Wednesday, October 8, 2014

MEMORIES OF MY MELANCHOLY WHORES by Gabriel García Márquez


GRADE: B

This beautifully written and provocatively-titled novella follows a lonely commitment-phobe who, on his 90th birthday, wants a night of mad passion with an adolescent virgin. But instead of the usual heartless, physical sex he has had 514 times in his life, he finally finds real love in the form a young hooker in the midst of a deep sleep.
"I was ignorant of the arts of seduction and had always chosen my brides for a night at random, more for their price than their charms, and we had made love without love, half-dressed most of the time and always in the dark so we could imagine ourselves as better than we were.

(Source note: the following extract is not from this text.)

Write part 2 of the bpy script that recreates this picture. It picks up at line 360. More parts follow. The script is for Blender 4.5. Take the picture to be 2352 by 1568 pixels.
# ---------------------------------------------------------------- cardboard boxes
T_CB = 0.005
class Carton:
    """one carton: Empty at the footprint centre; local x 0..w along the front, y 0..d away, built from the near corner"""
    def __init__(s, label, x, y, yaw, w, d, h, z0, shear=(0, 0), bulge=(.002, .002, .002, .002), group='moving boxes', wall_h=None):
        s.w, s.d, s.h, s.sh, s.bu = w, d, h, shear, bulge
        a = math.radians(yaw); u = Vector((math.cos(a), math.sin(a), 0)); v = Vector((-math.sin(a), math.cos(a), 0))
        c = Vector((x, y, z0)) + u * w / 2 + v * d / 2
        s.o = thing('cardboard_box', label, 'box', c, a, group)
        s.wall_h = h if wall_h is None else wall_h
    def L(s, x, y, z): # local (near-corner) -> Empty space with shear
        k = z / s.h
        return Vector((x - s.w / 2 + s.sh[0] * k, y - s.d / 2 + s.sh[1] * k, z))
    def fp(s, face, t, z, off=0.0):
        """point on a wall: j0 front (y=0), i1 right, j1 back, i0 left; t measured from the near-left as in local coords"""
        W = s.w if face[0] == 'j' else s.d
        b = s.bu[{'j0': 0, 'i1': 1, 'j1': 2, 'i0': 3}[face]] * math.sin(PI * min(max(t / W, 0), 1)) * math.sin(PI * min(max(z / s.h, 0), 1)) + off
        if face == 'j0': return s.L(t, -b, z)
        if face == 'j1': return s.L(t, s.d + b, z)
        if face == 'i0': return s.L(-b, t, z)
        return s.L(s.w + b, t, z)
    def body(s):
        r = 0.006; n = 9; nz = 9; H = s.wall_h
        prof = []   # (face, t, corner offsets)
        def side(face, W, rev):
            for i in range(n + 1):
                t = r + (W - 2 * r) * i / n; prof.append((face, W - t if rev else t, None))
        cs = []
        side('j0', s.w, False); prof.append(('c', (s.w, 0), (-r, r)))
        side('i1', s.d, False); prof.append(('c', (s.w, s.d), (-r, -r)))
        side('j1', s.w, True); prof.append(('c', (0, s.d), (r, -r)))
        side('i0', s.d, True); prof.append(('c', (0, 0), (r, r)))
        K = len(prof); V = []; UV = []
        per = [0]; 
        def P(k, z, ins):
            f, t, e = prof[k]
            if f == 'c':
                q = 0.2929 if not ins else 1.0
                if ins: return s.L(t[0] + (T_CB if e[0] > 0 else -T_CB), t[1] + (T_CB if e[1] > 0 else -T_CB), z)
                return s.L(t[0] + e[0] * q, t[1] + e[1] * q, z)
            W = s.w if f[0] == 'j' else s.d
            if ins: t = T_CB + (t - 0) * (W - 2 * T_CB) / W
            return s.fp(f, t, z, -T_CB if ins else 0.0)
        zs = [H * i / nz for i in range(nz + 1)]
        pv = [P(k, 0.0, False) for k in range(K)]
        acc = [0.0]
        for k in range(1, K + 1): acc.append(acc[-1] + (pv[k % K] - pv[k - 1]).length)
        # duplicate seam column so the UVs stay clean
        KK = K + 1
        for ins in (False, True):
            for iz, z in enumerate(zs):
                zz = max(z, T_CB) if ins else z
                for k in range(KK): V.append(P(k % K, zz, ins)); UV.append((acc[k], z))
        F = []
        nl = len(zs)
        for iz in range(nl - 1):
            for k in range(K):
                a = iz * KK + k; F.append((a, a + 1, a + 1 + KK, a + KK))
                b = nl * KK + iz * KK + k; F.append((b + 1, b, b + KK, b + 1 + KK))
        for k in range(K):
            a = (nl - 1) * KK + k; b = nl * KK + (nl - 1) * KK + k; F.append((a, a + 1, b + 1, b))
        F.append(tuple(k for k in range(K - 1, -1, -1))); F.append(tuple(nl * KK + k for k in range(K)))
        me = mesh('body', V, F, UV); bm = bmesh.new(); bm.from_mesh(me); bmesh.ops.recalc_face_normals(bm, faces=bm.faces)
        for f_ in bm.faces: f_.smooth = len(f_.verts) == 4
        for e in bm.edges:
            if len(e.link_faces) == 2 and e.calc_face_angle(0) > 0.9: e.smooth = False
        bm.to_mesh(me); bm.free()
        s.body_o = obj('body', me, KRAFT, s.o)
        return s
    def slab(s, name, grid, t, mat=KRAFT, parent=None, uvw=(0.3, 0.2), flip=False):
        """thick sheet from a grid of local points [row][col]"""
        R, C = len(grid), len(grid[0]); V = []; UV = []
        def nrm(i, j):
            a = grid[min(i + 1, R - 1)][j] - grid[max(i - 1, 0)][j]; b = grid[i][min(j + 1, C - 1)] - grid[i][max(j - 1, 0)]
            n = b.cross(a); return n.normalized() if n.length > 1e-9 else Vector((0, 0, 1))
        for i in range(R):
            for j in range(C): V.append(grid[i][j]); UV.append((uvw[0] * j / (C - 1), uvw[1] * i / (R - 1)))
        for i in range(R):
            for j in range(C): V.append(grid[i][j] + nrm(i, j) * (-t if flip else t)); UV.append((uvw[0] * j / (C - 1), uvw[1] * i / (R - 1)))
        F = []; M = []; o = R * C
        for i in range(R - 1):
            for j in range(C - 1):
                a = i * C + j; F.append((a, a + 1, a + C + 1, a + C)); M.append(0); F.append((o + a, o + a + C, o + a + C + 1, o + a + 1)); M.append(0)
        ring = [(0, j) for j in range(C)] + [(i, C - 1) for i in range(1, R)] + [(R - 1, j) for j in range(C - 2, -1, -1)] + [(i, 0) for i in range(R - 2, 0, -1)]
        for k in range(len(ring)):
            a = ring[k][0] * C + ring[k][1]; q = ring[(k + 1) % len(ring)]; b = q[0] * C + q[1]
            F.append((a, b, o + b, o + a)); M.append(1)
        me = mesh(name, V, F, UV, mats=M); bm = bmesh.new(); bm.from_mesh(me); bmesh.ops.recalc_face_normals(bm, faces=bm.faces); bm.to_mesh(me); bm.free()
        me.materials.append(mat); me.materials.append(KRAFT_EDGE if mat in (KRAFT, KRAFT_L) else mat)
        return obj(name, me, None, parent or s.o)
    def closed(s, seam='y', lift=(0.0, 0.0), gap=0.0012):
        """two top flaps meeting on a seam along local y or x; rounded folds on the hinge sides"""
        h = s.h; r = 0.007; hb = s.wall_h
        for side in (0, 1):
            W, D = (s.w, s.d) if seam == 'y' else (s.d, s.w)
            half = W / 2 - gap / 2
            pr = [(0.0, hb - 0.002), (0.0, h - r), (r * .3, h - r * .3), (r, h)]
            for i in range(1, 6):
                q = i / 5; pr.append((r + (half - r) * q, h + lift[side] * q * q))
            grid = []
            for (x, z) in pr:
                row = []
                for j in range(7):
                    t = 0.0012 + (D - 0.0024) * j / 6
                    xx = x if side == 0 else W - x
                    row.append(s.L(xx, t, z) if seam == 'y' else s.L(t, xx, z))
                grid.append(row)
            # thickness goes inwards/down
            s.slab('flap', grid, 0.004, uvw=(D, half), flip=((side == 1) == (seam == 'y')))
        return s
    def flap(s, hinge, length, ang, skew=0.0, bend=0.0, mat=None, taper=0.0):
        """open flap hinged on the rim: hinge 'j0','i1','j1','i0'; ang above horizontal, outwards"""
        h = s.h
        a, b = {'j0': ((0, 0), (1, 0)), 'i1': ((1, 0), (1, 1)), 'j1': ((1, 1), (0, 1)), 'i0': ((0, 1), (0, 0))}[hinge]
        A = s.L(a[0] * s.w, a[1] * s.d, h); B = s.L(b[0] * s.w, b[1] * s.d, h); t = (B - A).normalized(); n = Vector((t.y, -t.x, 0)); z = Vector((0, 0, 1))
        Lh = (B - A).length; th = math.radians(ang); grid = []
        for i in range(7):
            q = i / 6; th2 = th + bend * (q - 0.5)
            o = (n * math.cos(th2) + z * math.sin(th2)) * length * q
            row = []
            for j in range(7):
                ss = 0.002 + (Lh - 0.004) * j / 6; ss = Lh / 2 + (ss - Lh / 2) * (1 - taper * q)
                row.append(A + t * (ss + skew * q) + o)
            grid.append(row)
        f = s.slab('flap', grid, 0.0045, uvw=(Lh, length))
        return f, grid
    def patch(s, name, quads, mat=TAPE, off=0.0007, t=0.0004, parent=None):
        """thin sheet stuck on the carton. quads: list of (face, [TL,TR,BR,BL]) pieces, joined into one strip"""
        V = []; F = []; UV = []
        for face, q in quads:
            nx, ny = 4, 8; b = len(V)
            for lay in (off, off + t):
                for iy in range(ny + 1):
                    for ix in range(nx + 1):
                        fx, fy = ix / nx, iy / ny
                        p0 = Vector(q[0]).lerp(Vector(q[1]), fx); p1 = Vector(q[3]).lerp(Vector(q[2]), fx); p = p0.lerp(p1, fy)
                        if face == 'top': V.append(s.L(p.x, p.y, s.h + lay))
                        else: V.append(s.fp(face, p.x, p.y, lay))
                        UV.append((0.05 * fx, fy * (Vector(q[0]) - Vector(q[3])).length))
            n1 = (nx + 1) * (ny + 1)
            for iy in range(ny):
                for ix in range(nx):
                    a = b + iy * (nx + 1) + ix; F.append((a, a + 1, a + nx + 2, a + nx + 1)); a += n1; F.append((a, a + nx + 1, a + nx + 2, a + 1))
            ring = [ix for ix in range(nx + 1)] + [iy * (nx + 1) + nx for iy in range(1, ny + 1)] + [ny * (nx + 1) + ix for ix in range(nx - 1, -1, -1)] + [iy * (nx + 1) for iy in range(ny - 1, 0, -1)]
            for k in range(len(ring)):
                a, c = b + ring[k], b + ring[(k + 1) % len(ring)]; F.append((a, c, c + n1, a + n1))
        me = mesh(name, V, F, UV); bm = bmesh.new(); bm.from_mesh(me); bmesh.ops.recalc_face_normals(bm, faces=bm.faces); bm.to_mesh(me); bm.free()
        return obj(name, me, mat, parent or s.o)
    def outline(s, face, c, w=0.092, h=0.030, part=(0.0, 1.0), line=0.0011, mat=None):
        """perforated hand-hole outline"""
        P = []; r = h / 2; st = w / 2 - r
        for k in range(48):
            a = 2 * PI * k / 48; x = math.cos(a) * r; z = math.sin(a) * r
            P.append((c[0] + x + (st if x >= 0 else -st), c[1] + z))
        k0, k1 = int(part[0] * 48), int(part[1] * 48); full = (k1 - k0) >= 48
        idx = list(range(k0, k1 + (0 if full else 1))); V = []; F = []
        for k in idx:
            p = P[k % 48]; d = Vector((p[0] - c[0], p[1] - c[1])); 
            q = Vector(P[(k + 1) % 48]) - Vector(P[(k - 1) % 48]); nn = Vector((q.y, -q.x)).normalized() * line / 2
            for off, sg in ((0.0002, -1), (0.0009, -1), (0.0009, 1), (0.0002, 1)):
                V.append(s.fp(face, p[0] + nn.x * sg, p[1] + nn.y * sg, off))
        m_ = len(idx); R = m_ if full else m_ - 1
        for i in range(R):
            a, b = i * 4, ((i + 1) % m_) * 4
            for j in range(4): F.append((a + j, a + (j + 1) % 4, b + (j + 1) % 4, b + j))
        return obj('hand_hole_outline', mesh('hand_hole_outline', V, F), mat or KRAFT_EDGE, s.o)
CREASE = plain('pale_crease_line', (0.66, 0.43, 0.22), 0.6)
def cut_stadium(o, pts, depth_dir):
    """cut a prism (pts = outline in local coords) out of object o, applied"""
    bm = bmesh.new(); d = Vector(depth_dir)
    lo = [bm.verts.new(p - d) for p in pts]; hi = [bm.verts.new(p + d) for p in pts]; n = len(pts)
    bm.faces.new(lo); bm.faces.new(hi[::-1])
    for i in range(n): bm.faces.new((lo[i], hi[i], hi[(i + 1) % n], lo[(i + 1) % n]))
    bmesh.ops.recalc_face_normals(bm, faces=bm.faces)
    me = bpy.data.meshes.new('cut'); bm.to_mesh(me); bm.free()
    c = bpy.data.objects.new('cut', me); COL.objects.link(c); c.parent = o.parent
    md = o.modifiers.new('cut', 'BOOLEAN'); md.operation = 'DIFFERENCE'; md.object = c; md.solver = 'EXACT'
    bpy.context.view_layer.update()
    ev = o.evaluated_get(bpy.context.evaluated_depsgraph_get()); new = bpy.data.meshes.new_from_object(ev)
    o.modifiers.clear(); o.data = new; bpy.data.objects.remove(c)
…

That night I discovered the improbable pleasure of contemplating the body of a sleeping woman without the urgencies of desire or the obstacles of modesty."
At first glance, this story could easily be seen just as the tale of a dirty old man infatuated with a little girl, but I was taken by the deeper exploration of the emotional and physical effects of aging, the celebration of the innocent and pure, and a man finding love so late in the game and finally being rejuvenated at the terminus of his years. This book would make an interesting companion piece with Walter Mosley's The Last Days of Ptolemy Grey, with which it shares similar themes.
“Blood circulated through her veins with the fluidity of a song that branched off into the most hidden areas of her body and returned to her heart, purified by love. Before I left at dawn I drew the lines of her hand on a piece of paper and gave it to Diva Sahibí for a reading so I could know her soul.”